**THE REQUEST**
Return, exactly as written, every line from the first line of the data below through the line that contains "R, L, DB, DS, H, HS, FR".

★ ★ ★ ★

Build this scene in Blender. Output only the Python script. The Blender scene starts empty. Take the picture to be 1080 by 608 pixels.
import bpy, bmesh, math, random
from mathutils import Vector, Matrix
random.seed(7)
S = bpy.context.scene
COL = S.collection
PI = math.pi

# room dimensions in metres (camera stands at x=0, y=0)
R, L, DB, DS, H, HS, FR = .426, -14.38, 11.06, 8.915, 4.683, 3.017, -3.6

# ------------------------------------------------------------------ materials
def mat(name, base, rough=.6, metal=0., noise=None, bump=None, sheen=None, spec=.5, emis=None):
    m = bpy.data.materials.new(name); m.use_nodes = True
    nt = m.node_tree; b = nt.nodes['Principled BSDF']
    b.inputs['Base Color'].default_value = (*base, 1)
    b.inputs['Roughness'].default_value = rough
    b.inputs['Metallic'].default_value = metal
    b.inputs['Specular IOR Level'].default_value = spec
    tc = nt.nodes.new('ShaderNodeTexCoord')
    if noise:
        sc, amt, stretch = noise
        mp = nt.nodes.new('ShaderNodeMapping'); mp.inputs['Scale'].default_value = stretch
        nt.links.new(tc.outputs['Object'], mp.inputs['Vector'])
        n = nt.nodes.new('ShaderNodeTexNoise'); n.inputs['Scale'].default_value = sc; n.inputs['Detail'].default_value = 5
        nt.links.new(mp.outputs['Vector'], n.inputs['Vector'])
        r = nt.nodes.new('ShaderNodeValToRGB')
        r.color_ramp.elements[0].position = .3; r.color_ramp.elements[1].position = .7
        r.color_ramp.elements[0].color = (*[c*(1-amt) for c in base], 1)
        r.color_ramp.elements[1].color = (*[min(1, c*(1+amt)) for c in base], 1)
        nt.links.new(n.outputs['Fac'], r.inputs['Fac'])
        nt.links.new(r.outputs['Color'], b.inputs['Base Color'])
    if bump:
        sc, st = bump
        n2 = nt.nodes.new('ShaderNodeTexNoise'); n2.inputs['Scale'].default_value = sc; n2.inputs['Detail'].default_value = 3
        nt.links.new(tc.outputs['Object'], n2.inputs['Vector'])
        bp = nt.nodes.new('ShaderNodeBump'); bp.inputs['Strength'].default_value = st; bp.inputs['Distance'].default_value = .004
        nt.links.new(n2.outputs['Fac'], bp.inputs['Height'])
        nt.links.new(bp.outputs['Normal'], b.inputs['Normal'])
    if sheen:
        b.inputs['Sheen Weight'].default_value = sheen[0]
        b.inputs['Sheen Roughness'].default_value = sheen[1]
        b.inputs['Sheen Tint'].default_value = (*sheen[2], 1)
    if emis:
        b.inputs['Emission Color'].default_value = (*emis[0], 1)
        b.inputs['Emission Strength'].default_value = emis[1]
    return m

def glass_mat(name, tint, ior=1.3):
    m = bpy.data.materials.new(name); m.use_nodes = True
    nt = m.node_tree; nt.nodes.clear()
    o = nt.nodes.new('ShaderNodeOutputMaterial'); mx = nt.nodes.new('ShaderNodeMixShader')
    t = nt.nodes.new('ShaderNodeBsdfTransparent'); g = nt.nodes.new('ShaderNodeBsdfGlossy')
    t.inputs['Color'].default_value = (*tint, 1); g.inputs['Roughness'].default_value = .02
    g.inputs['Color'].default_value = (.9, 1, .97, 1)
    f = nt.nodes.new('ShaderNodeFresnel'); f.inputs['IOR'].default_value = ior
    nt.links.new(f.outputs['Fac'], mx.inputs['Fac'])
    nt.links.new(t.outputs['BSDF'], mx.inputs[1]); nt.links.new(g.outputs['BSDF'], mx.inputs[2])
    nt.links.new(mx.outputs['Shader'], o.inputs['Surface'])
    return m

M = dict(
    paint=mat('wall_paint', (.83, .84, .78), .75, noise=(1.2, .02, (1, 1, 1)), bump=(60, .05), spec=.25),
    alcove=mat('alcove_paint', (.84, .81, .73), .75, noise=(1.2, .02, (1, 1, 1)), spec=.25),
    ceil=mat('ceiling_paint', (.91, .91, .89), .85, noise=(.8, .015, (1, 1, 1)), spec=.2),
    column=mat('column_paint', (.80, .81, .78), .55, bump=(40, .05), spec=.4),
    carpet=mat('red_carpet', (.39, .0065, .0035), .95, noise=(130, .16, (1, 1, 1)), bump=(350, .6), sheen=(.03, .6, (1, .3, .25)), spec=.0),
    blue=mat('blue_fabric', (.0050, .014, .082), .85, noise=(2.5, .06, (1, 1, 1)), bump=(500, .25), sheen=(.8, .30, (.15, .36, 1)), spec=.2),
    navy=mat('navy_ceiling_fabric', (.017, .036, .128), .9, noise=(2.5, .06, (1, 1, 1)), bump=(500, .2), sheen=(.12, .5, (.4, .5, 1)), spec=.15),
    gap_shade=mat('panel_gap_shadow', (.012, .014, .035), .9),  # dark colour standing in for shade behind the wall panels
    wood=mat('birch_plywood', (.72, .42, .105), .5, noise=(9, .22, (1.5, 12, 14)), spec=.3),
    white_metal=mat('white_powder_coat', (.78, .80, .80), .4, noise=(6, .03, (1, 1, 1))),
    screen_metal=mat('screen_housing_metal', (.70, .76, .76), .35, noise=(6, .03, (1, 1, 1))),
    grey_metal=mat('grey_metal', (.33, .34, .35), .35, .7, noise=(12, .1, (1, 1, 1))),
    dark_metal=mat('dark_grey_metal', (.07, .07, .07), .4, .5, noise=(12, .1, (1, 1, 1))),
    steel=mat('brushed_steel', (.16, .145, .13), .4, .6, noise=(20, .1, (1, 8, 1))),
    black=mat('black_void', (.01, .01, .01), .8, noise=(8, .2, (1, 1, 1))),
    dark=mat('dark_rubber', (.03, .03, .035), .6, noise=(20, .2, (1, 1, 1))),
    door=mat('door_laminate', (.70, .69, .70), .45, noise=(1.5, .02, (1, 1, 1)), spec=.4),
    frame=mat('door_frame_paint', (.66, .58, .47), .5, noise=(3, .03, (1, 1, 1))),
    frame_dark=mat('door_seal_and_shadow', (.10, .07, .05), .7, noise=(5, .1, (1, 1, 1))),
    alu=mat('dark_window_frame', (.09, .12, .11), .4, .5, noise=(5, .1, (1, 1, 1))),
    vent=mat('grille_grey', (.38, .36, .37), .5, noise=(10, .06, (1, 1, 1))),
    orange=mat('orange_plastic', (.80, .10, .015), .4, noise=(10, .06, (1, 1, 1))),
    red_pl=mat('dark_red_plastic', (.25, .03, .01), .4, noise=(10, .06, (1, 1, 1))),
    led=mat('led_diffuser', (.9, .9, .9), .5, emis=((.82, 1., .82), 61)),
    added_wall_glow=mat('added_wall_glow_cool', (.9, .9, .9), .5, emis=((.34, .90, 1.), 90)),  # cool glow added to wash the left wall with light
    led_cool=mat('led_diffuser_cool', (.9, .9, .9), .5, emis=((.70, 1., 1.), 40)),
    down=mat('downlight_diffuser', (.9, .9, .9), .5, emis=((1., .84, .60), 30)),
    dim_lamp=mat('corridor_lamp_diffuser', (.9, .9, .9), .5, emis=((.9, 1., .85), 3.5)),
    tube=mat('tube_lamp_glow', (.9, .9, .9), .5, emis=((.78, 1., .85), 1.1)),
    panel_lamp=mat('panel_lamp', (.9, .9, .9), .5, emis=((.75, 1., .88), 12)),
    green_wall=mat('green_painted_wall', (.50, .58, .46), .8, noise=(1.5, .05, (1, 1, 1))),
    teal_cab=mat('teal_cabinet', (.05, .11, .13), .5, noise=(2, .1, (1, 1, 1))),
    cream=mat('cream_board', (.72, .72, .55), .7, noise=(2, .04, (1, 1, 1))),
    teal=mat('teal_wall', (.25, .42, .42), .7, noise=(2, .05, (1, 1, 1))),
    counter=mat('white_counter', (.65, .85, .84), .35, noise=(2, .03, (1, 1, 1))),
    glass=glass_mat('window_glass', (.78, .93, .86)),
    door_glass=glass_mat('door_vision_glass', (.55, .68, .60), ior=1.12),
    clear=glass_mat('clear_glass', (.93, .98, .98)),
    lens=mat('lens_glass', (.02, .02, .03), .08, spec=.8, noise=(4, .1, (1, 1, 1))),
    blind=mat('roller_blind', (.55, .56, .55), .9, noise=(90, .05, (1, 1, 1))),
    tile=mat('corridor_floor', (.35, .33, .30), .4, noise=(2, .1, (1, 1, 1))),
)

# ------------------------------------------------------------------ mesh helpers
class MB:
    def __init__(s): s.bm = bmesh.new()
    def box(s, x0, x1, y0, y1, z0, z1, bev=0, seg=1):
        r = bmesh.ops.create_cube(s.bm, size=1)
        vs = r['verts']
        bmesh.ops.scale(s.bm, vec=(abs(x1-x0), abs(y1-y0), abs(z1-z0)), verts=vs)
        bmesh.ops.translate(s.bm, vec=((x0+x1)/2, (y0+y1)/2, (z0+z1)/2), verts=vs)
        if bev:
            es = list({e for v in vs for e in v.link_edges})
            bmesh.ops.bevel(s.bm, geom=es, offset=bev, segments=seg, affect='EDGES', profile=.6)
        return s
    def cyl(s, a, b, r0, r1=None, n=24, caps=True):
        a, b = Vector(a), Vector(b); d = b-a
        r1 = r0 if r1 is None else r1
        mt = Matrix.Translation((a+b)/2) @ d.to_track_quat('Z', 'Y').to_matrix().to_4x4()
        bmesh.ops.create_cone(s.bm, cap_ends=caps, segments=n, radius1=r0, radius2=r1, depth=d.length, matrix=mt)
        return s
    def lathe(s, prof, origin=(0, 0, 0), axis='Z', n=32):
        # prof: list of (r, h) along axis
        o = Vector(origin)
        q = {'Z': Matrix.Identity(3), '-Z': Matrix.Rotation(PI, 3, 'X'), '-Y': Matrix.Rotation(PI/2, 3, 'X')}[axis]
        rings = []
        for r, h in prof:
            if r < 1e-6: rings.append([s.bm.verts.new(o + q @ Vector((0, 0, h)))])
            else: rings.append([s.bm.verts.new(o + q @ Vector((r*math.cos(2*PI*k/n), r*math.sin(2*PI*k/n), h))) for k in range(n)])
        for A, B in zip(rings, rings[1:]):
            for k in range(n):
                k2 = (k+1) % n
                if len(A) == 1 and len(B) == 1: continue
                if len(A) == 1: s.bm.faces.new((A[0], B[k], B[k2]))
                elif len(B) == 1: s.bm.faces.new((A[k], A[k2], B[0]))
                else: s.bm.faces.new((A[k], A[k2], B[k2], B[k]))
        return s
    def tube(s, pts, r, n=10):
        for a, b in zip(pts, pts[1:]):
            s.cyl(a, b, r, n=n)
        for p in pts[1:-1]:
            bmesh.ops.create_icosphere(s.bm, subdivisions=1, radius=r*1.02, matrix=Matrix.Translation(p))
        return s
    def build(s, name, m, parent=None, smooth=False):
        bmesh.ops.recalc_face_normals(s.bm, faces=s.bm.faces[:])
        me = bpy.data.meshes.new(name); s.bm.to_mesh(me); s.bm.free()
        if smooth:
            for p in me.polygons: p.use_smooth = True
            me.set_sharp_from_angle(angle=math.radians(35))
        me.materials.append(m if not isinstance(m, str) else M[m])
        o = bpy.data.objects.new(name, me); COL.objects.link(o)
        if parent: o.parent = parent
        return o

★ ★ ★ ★

**FULL OUTPUT**
Build this scene in Blender. Output only the Python script. The Blender scene starts empty. Take the picture to be 1080 by 608 pixels.
import bpy, bmesh, math, random
from mathutils import Vector, Matrix
random.seed(7)
S = bpy.context.scene
COL = S.collection
PI = math.pi

# room dimensions in metres (camera stands at x=0, y=0)
R, L, DB, DS, H, HS, FR = .426, -14.38, 11.06, 8.915, 4.683, 3.017, -3.6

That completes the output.